In a statement last weekend, the Church’s legal department also complained that at least 24 Ukrainian local councils had sealed its properties and suspended its work under current martial law regulations, and warned that further moves against it would “weaken the state in conditions of war and pose a significant obstacle to peace”.

“Since the first day of the war, the Ukrainian Orthodox Church has condemned Russia’s military aggression, supported Ukraine’s territorial integrity and independence, and constantly provided assistance to defenders and displaced persons”, the Moscow-affiliated Church insisted.

“Believers who belong to our religious communities are citizens of Ukraine, born and living on this land. Forbidding them to confess and pray in the faith in which their ancestors were born and died is a crime before God and the law.”

Among messages to mark Victory Day, Patriarch Kirill thanked Russia’s premier, Mikhail Mishustin, for assisting his Church’s efforts to “preserve traditional moral values in people’s lives”, and assured President Putin that close co-operation between his Church and “state power” would help “the patriotic, spiritual and moral education of contemporaries, and the establishment of high moral ideals”.

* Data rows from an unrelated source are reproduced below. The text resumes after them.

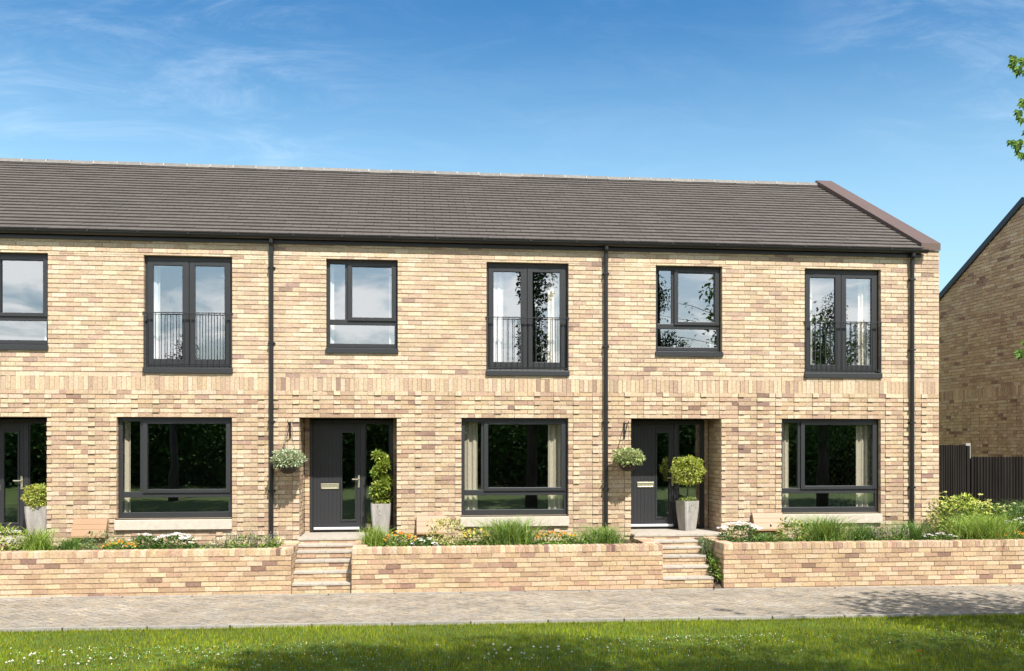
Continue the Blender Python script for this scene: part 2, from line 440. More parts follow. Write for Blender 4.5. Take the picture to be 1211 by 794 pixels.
def house(i, label, end=False):
    x = i * W
    h = thing('terraced_house', label, 'house', (x, 0, 0), 'terraced brick houses in one row')
    wx = 11.70 - W if end else W
    holes = [DOOR, GW, (SILL[0], SILL[1], SILL[2], SILL[3] + .0005), FW, CW]
    b = MB()
    P = lambda u, d, z: (u, -d, z)
    S0, S1 = 2.430, 2.650
    lower = [hh for hh in holes if hh[2] < 2.4]
    GWS = (SILL[0], SILL[1], SILL[2], SILL[3]); 
    lo_holes = [DOOR, (GW[0], GW[1], GW[2], GW[3]), GWS]
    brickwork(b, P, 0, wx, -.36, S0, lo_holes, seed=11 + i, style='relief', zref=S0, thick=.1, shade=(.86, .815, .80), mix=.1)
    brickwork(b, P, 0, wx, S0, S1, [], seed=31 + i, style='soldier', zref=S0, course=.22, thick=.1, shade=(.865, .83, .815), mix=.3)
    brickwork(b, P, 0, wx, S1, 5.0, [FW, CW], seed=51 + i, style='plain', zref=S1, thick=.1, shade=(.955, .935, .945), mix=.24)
    # door recess: two brick side walls, brick nibs and soffit
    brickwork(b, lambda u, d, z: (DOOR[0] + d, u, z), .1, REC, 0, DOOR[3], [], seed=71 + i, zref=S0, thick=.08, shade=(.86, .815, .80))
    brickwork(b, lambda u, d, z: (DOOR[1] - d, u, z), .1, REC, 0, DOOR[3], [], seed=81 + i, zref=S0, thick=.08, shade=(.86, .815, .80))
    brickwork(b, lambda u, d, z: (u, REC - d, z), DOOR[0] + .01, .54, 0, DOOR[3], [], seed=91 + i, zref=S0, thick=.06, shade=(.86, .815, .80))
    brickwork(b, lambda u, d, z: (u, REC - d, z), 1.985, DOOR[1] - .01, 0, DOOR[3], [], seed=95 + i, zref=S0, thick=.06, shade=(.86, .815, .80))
    if end:                         # gable
        def gab(z):
            if z < 5.0: return (.1, 2 * RY - .1)
            t = (z - 5.0) / SL
            return (.1 + t, 2 * RY - .1 - t)
        brickwork(b, lambda u, d, z: (wx + d, u, z), .1, 2 * RY - .1, -.36, 7.2, [], seed=201, zref=S0, gable=gab)
    wall = add('wall', b, M['brick'], h)
    part('soffit', 'sof', lambda q: q.box(DOOR[0] - .05, DOOR[1] + .05, .1, REC + .08, DOOR[3] + .004, DOOR[3] + .02), 'black', h)
    # dark rooms behind the openings
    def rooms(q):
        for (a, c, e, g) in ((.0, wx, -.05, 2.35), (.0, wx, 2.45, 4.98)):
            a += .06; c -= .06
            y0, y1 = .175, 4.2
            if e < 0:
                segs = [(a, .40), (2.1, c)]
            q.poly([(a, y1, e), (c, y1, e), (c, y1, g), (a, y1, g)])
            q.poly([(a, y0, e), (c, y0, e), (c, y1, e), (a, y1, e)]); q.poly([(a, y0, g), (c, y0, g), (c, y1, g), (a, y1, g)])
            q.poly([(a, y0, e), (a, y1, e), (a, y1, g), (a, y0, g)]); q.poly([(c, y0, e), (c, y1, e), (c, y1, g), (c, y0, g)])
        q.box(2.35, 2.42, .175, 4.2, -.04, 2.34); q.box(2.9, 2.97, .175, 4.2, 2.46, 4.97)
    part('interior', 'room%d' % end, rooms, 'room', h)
    casement(h, GW, 'lower'); casement(h, CW, 'upper'); french(h); front_door(h)
    # roof
    rx1 = 11.353 - W if end else W
    b = MB(); roof_tiles(b, 0, rx1, 300 + i)
    b.poly([(0, RY, RZ), (rx1, RY, RZ), (rx1, 2 * RY - EY, EZ), (0, 2 * RY - EY, EZ)], (.11, .1, .09))
    rf = add('roof', b, M['tile'], h)
    b = MB(); r = random.Random(i + 5)
    n = int(round(rx1 / .469)); w = rx1 / n
    for k in range(n):
        a, c = k * w + .006, (k + 1) * w - .006
        dz = r.uniform(-.004, .004)
        pr = [(-.125, -.05), (-.1, -.012), (-.05, .032), (0, .05), (.05, .032), (.1, -.012), (.125, -.05)]
        t = 1 + r.uniform(-.1, .1)
        for q in range(6):
            (p0, h0), (p1, h1) = pr[q], pr[q + 1]
            b.poly([(a, RY + p0, RZ + .02 + h0 + dz), (c, RY + p0, RZ + .02 + h0 + dz), (c, RY + p1, RZ + .02 + h1 + dz), (a, RY + p1, RZ + .02 + h1 + dz)], (t, t, t))
        for q in range(6):
            (p0, h0), (p1, h1) = pr[q], pr[q + 1]
            e = .006
            b.poly([(c - .004, RY + p0 * 1.03, RZ + .022 + h0 + e), (c + .016, RY + p0 * 1.03, RZ + .022 + h0 + e), (c + .016, RY + p1 * 1.03, RZ + .022 + h1 + e), (c - .004, RY + p1 * 1.03, RZ + .022 + h1 + e)], (1.7, 1.75, 1.75))
    add('ridge_tiles', b, M['ridge'], rf)
    if end:
        b = MB()
        a, c = 11.353 - W, 11.712 - W
        prof = [(-.03, 4.998), (-.03, 5.128), (RY, 7.452), (2 * RY + .03, 5.128), (2 * RY + .03, 4.998), (RY, 7.31)]
        m = len(prof)
        for q in range(m):
            p0, p1 = prof[q], prof[(q + 1) % m]
            b.poly([(a, *p0), (c, *p0), (c, *p1), (a, *p1)])
        b.poly([(a, *prof[q]) for q in (5, 2, 1, 0)][::1]); b.poly([(a, *prof[q]) for q in (5, 4, 3, 2)])
        b.poly([(c, *prof[q]) for q in (0, 1, 2, 5)]); b.poly([(c, *prof[q]) for q in (2, 3, 4, 5)])
        add('verge', b, M['verge'], rf, bevel=.008)
    # fascia, gutter, downpipe
    fx1 = 11.353 - W if end else W
    part('fascia', 'fas%d' % end, lambda q: q.box(0, fx1 - .003, -.03, -.003, 4.866, 4.985), 'black', h)
    gx1 = 11.425 - W if end else W
    def gut(q):
        cy_, cz_ = -.095, 4.988; ro, ri = .062, .056; N_ = 10
        for k in range(N_):
            w0, w1 = math.pi + math.pi * k / N_, math.pi + math.pi * (k + 1) / N_
            for rr in (ro, ri):
                q.poly([(0, cy_ + rr * math.cos(w0), cz_ + rr * math.sin(w0)), (gx1, cy_ + rr * math.cos(w0), cz_ + rr * math.sin(w0)),
                        (gx1, cy_ + rr * math.cos(w1), cz_ + rr * math.sin(w1)), (0, cy_ + rr * math.cos(w1), cz_ + rr * math.sin(w1))])
        for s in (-1, 1):
            q.poly([(0, cy_ + s * ro, cz_), (gx1, cy_ + s * ro, cz_), (gx1, cy_ + s * ri, cz_), (0, cy_ + s * ri, cz_)])
        if end: q.poly([(gx1, cy_ + ro * math.cos(math.pi + math.pi * k / 10), cz_ + ro * math.sin(math.pi + math.pi * k / 10)) for k in range(11)])
    gu = part('gutter', 'gut%d' % end, gut, 'black', h, smooth=False)
    def brk(q):
        for k in range(8):
            w0, w1 = math.pi + math.pi * k / 8, math.pi + math.pi * (k + 1) / 8
            rr = .067
            q.poly([(0, -.095 + rr * math.cos(w0), 4.99 + rr * math.sin(w0)), (.03, -.095 + rr * math.cos(w0), 4.99 + rr * math.sin(w0)),
                    (.03, -.095 + rr * math.cos(w1), 4.99 + rr * math.sin(w1)), (0, -.095 + rr * math.cos(w1), 4.99 + rr * math.sin(w1))])
        q.box(0, .03, -.166, -.15, 4.97, 5.0)
    xx = .35
    while xx < gx1 - .1:
        part('gutter_bracket', 'gbr', brk, 'black', gu).location.x = xx
        xx += .79
    def pipes(px):
        def pipe(q):
            q.tube([(px, -.095, 4.93), (px, -.095, 4.88), (px, -.06, 4.82), (px, -.055, 4.76), (px, -.055, -.3)], .036, 12)
            q.tube([(px, -.055, 4.78), (px, -.055, 4.66)], .041, 12); q.tube([(px, -.055, 2.2), (px, -.055, 2.12)], .041, 12)
        dp = part('downpipe', None, pipe, 'black', h, smooth=False)
        def clip(q):
            q.box(-.045, .045, -.095, -.004, 0, .03); q.box(-.062, .062, -.03, -.003, .004, .026)
        for z in (4.45, 3.2, 1.9, .75):
            part('pipe_clip', 'clip', clip, 'black', dp).location = (px, 0, z)
    pipes(11.165 - W if end else W)
    return h

house(-2, 'terraced brick house farthest left, only a corner of its grey roof in view')
house(-1, 'left terraced brick house with clipped ball bush by its door, cut by the picture edge')
house(0, 'middle terraced brick house with tall leafy spiral plant beside its dark front door')
house(1, 'end terraced brick house with brown metal verge and ball tree by its front door', end=True)

# curtains hang free inside the rooms: things of their own
def curtain(x0, x1, y, z0, z1, m, label, seed):
    b = MB(); r = random.Random(seed); n = max(10, int((x1 - x0) / .012)); ph = r.uniform(0, 6)
    k = 2 * math.pi / r.uniform(.085, .11)
    pts = []
    for q in range(n + 1):
        x = x0 + (x1 - x0) * q / n
        pts.append((x, y + .022 * math.sin(k * x + ph) + .008 * math.sin(2.3 * k * x)))
    for q in range(n):
        (a, ya), (c, yc) = pts[q], pts[q + 1]
        b.poly([(a, ya * 1, z0), (c, yc, z0), (c, yc * .5 + y * .5, z1), (a, ya * .5 + y * .5, z1)])
    o = add('curtain', b, M[m], smooth=True)
    tag(o, label, 'curtain', 'pale curtains hanging behind the windows')
for i, hn in ((-1, 'left'), (0, 'middle'), (1, 'end')):
    x = i * W
    wid = {-1: .07, 0: .22, 1: .17}[i]
    gl, gr = x + GW[0] + .075, x + GW[1] - .075
    curtain(gl - .02, gl + wid, .27, .2, 2.1, 'curtain', 'cream curtain at the left edge of the %s house ground-floor window' % hn, i + 10)
    wr = {-1: .03, 0: .24, 1: .26}[i]
    curtain(gr - wr, gr + .02, .27, .2, 2.1, 'curtain', 'cream curtain at the right edge of the %s house ground-floor window' % hn, i + 20)
    fl, fr_ = x + FW[0] + .12, x + FW[1] - .13
    curtain(fl - .03, fl + {-1: .08, 0: .19, 1: .13}[i], .26, 2.75, 4.62 - (.10 if i else .0), 'sheer', 'white curtain at the left edge of the %s house balcony window upstairs' % hn, i + 30)
    if i >= 0:
        curtain(fr_ - (.19 if i == 0 else .17), fr_ + .01, .26, 2.75, 4.62, 'curtain', 'cream curtain at the right edge of the %s house balcony window upstairs' % hn, i + 40)
    cl, cr = x + CW[0] + .06, x + CW[1] - .06
    if i < 1:
        curtain(cl - .03, cl + .05, .26, 3.1, 4.6, 'sheer', 'white curtain at the left edge of the %s house small upstairs window' % hn, i + 50)
    curtain(cr - .09, cr - .01, .26, 3.1, 3.6 if i == 1 else 4.4, 'sheer', 'white curtain at the right edge of the %s house small upstairs window' % hn, i + 60)

# ------------------------------------------------------------------ steps and garden walls
WY = -1.40; WT = -.045
TREADS = [(-.25, 0), (-.50, -.083), (-.72, -.160), (-.93, -.284), (-1.12, -.430), (-1.32, -.585)]
def steps(x0, label, xl, xr):
    """xl, xr: edges of the flight, relative to the house"""
    t = thing('front_steps', label, 'steps', (x0, 0, 0), 'brick steps up to the front doors')
    slab = MB(); br = MB(); r = random.Random(int(x0 * 10))
    # porch slab, pieces
    slab.box(DOOR[0] - .0, DOOR[1] + .0, -.25, -.004, -.038, 0); slab.box(DOOR[0] + .012, DOOR[1] - .012, -.003, REC + .06, -.038, 0)
    brickwork(br, lambda u, d, z: (u, -.235 - d, z), DOOR[0] + .01, DOOR[1] - .01, -.36, -.04, [], seed=int(x0 * 7), zref=-.04, thick=.06, shade=(.82, .755, .70))
    for k in range(1, 6):
        y, z = TREADS[k]; yb = TREADS[k - 1][0] + .02
        c = 1 + r.uniform(-.08, .08)
        n = 2; w = (xr - xl) / n
        for q in range(n):
            c = 1 + r.uniform(-.07, .07)
            slab.box(xl + q * w + .002, xl + (q + 1) * w - .002, y, yb, z - .036, z, (c, c, c))
        zb = TREADS[k + 1][1] if k < 5 else -.86
        brickwork(br, lambda u, d, z_, y=y: (u, y + .015 - d, z_), xl + .002, xr - .002, zb - .0, z - .037, [], seed=int(x0 * 7) + k, zref=z - .037, course=.065 if k > 2 else .075, thick=.05, shade=(.82, .755, .70))
    br.box(xl + .01, xr - .01, -1.22, -.26, -.9, -.63, (.2, .15, .1)); br.box(xl + .01, xr - .01, -.82, -.26, -.62, -.33, (.2, .15, .1))
    add('treads', slab, M['slab'], t, bevel=.004); add('risers', br, M['brick'], t)
steps(-W, 'front steps of the left house, only the grey porch slab in view', .48, 1.40)
steps(0, 'brick front steps with pale treads leading up to the middle house door', .484, 1.393)
steps(W, 'brick front steps with pale treads at the end house, plants crowding their right side', .637, 1.49)

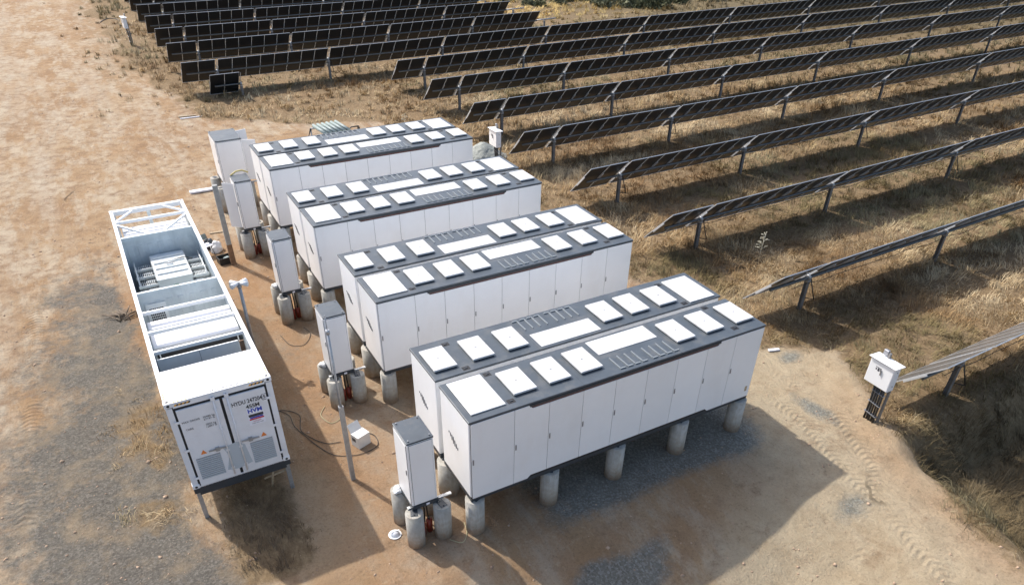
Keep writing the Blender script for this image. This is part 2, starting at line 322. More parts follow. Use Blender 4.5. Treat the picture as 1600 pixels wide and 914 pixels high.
    # tyre treads and clods as relief
    wv = noise(nt, 5, 6, .7, sc=(1, .3, 1))
    h = math_(nt, 'ADD', math_(nt, 'MULTIPLY', fine, .8), math_(nt, 'MULTIPLY', mid, 1.1)); h = math_(nt, 'ADD', h, math_(nt, 'MULTIPLY', wv, math_(nt, 'MULTIPLY', math_(nt, 'ADD', b[0], .35), 1.1)))
    h = math_(nt, 'ADD', h, math_(nt, 'MULTIPLY', finer, .3))
    ta = nt.nodes.new('ShaderNodeAttribute'); ta.attribute_name = 'tread'; tsx = nt.nodes.new('ShaderNodeSeparateXYZ'); L(ta.outputs['Vector'], tsx.inputs[0])
    sn = math_(nt, 'SINE', math_(nt, 'MULTIPLY', tsx.outputs[1], 2*math.pi/.21)); tr = math_(nt, 'MULTIPLY', tsx.outputs[0], math_(nt, 'ADD', math_(nt, 'MULTIPLY', sn, .22), -.25)); h = math_(nt, 'ADD', h, tr)
    bp = nt.nodes.new('ShaderNodeBump'); bp.inputs['Strength'].default_value = .9; bp.inputs['Distance'].default_value = .07; L(h, bp.inputs['Height']); L(bp.outputs[0], p.inputs['Normal'])
    return m
gm.materials.append(ground_mat())
go = bpy.data.objects.new('ground', gm); COL.objects.link(go); go['kind'] = 'structure'
go['label'] = 'bare orange dirt with grey gravel, wheel tracks and a dry field'
def gz(x, y): return GZ+float(ground_h(np.array([float(x)]), np.array([float(y)]))[0])
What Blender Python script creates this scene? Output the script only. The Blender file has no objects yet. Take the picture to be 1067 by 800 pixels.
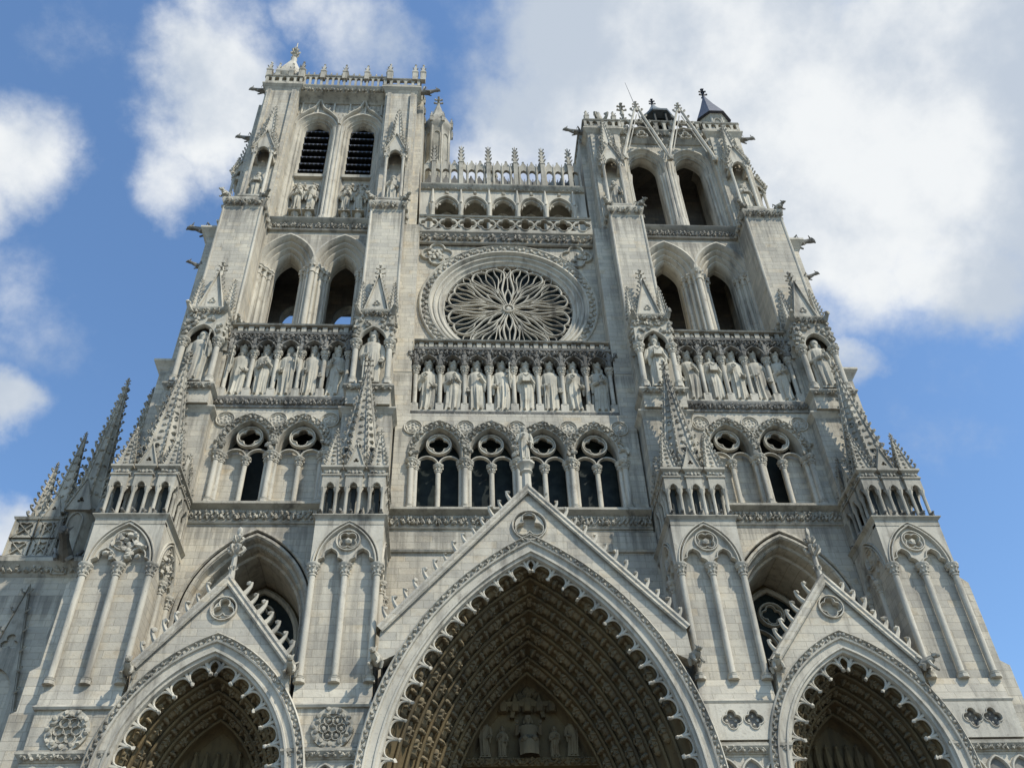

“We must ask the Lord to show his mercy over our country, to protect it from external and internal enemies,” Patriarch Kirill told a congregation in Christ the Saviour Cathedral in Moscow on 6 May.

“Today is the time for special consolidation of all our people, and we must all be together, aware that we are passing through a difficult, dangerous and fateful stage in our history . . . As long as we burn with faith, combining ardent prayer with sacrificial labours, each in his own place, the divine heavenly shield will remain over us.”

A Russian Orthodox delegation, headed by Metropolitan Hilarion, arrived in Cyprus this week to attend planning talks for the eleventh plenary assembly of the World Council of Churches, which opens at Karlsruhe on 31 August.

Orthodox and Lutheran churches in Estonia are to host a general assembly in Tallinn on 14-20 June of the Conference of European Churches, from which the Russian Church suspended its membership in 2008.